The Cardinal (4-3, 3-2 Pac-10) held fourth-quarter leads over Wake Forest and Arizona but succumbed each time.

"We're in the game, and we just have to find a way to finish," tailback Toby Gerhart said.

Stanford will be looking for salvation Saturday at home against Arizona State, a team that finished strongly last weekend with a last-seconds victory over Washington.

Will the Cardinal continue to drop easy passes, miss tackles, allow too much room to run and come unglued on crucial downs as it has in two consecutive defeats?

"We've got to make the plays when they count the most," quarterback Andrew Luck said.
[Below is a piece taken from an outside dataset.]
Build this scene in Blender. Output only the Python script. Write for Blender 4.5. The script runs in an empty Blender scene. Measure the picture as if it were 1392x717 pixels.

Stanford failed to do that on the opening play from scrimmage in its game at Corvallis, Ore., where Owusu dropped Luck's deep pass after getting behind the secondary. Owusu and Baldwin dropped passes against Arizona that could have led to touchdowns.

Stanford's leading receiver, Ryan Whalen, trusts his teammates will correct the situation.

"I don't have any doubt of any of the abilities of any of our receivers," he said.

  • Gerhart, who wasn't available on a big down in the fourth quarter Saturday after tweaking his ankle, will be ready to face ASU. (The tailback said he has a lingering problem with the ankle when it is hit a certain way.)

    The Pac-10's leading ballcarrier will face his brother Garth, an offensive lineman for Arizona State who has struggled with a toe injury but told his older brother he also will play Saturday.

    Because they both play on offense, the Gerharts won't directly compete. The last time they faced each other, Garth was snapping the ball to their younger brother back in Norco, where they grew up. Garth, an ASU sophomore at the time, asked Toby to rush.

    "He snapped the ball, stepped back and punched me right in the middle of my chest," Toby said. "That's the last time I tried to go against him."

  • Harbaugh blamed a communications mix-up for a late-game ruling that put the ball on the Stanford 22 instead of the 40 after a kickoff went out of bounds.

    Harbaugh said his coaches initially decided to decline the penalty but "the more we thought about it, we wanted the ball on the 40." A game official wouldn't let them change their minds, he said.